## begin Supplied information

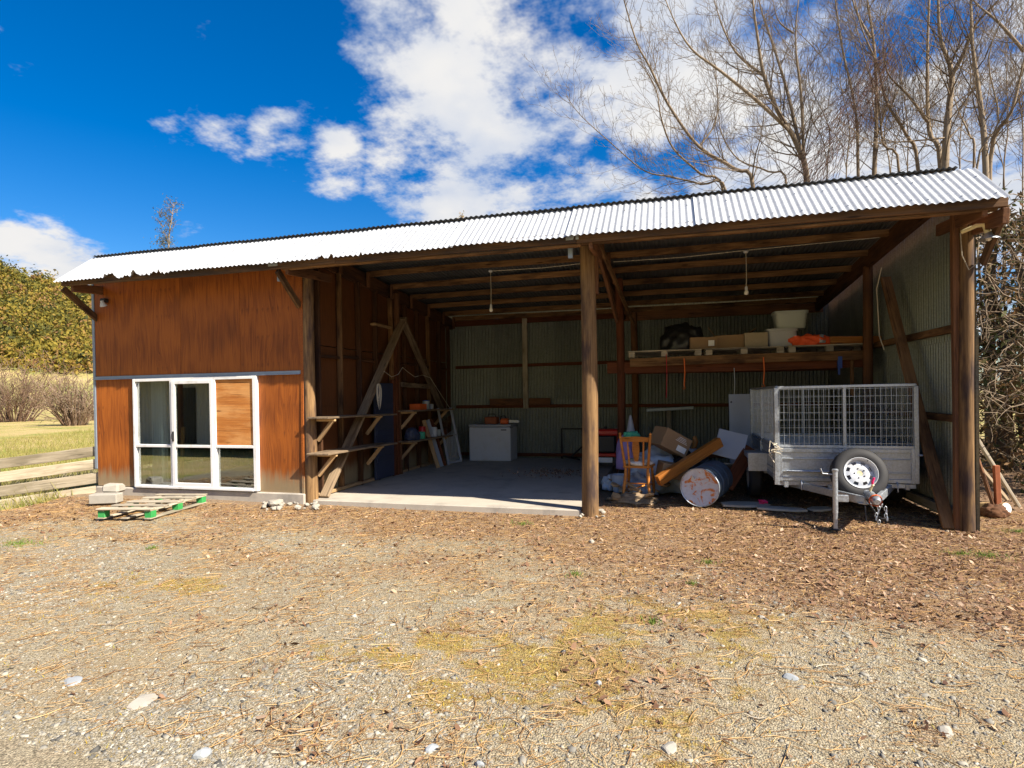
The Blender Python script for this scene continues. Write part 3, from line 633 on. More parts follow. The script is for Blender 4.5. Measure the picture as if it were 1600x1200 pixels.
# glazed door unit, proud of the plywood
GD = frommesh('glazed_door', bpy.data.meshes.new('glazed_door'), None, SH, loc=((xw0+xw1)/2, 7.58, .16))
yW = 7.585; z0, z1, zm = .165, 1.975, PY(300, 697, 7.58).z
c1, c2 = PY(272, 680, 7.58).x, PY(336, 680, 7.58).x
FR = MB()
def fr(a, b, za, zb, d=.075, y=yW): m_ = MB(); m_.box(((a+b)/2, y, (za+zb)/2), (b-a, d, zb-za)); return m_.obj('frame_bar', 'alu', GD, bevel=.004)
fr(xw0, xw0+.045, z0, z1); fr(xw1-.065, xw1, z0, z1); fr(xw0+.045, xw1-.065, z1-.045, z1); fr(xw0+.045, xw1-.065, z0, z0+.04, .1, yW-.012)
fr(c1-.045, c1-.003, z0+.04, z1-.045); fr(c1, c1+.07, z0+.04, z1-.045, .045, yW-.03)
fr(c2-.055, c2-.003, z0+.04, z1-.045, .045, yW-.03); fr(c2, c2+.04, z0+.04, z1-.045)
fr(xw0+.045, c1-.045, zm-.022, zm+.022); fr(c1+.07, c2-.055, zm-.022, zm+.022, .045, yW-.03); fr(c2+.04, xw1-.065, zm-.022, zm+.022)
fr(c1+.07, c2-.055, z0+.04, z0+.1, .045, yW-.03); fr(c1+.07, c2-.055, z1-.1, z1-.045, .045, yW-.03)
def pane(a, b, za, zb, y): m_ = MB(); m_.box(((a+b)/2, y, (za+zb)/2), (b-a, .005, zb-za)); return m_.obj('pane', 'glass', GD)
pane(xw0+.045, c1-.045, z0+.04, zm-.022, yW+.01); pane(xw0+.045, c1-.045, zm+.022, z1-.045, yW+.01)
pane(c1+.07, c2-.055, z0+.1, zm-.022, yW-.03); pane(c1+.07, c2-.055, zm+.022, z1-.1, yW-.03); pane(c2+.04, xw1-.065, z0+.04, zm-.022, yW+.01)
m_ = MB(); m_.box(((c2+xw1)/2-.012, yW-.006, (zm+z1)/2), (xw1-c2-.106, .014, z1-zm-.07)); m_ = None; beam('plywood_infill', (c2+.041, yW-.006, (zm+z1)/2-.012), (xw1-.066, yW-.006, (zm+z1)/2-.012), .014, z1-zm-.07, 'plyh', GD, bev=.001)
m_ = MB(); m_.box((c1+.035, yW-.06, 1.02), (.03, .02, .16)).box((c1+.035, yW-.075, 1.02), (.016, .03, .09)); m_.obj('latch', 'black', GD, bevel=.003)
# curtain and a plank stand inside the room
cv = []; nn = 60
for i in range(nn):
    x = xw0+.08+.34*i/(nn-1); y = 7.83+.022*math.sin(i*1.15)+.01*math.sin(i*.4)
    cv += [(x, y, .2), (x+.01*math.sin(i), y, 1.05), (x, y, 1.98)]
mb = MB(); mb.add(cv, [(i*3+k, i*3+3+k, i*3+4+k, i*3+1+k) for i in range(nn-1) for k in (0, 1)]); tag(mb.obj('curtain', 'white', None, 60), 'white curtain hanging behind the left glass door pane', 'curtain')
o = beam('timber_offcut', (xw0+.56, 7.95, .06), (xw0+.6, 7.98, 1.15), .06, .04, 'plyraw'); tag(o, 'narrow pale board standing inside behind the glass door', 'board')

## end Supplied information

Instruction
Copy every line above word for word and exclude the pictures.

Response to the task
The Blender Python script for this scene continues. Write part 3, from line 633 on. More parts follow. The script is for Blender 4.5. Measure the picture as if it were 1600x1200 pixels.
# glazed door unit, proud of the plywood
GD = frommesh('glazed_door', bpy.data.meshes.new('glazed_door'), None, SH, loc=((xw0+xw1)/2, 7.58, .16))
yW = 7.585; z0, z1, zm = .165, 1.975, PY(300, 697, 7.58).z
c1, c2 = PY(272, 680, 7.58).x, PY(336, 680, 7.58).x
FR = MB()
def fr(a, b, za, zb, d=.075, y=yW): m_ = MB(); m_.box(((a+b)/2, y, (za+zb)/2), (b-a, d, zb-za)); return m_.obj('frame_bar', 'alu', GD, bevel=.004)
fr(xw0, xw0+.045, z0, z1); fr(xw1-.065, xw1, z0, z1); fr(xw0+.045, xw1-.065, z1-.045, z1); fr(xw0+.045, xw1-.065, z0, z0+.04, .1, yW-.012)
fr(c1-.045, c1-.003, z0+.04, z1-.045); fr(c1, c1+.07, z0+.04, z1-.045, .045, yW-.03)
fr(c2-.055, c2-.003, z0+.04, z1-.045, .045, yW-.03); fr(c2, c2+.04, z0+.04, z1-.045)
fr(xw0+.045, c1-.045, zm-.022, zm+.022); fr(c1+.07, c2-.055, zm-.022, zm+.022, .045, yW-.03); fr(c2+.04, xw1-.065, zm-.022, zm+.022)
fr(c1+.07, c2-.055, z0+.04, z0+.1, .045, yW-.03); fr(c1+.07, c2-.055, z1-.1, z1-.045, .045, yW-.03)
def pane(a, b, za, zb, y): m_ = MB(); m_.box(((a+b)/2, y, (za+zb)/2), (b-a, .005, zb-za)); return m_.obj('pane', 'glass', GD)
pane(xw0+.045, c1-.045, z0+.04, zm-.022, yW+.01); pane(xw0+.045, c1-.045, zm+.022, z1-.045, yW+.01)
pane(c1+.07, c2-.055, z0+.1, zm-.022, yW-.03); pane(c1+.07, c2-.055, zm+.022, z1-.1, yW-.03); pane(c2+.04, xw1-.065, z0+.04, zm-.022, yW+.01)
m_ = MB(); m_.box(((c2+xw1)/2-.012, yW-.006, (zm+z1)/2), (xw1-c2-.106, .014, z1-zm-.07)); m_ = None; beam('plywood_infill', (c2+.041, yW-.006, (zm+z1)/2-.012), (xw1-.066, yW-.006, (zm+z1)/2-.012), .014, z1-zm-.07, 'plyh', GD, bev=.001)
m_ = MB(); m_.box((c1+.035, yW-.06, 1.02), (.03, .02, .16)).box((c1+.035, yW-.075, 1.02), (.016, .03, .09)); m_.obj('latch', 'black', GD, bevel=.003)
# curtain and a plank stand inside the room
cv = []; nn = 60
for i in range(nn):
    x = xw0+.08+.34*i/(nn-1); y = 7.83+.022*math.sin(i*1.15)+.01*math.sin(i*.4)
    cv += [(x, y, .2), (x+.01*math.sin(i), y, 1.05), (x, y, 1.98)]
mb = MB(); mb.add(cv, [(i*3+k, i*3+3+k, i*3+4+k, i*3+1+k) for i in range(nn-1) for k in (0, 1)]); tag(mb.obj('curtain', 'white', None, 60), 'white curtain hanging behind the left glass door pane', 'curtain')
o = beam('timber_offcut', (xw0+.56, 7.95, .06), (xw0+.6, 7.98, 1.15), .06, .04, 'plyraw'); tag(o, 'narrow pale board standing inside behind the glass door', 'board')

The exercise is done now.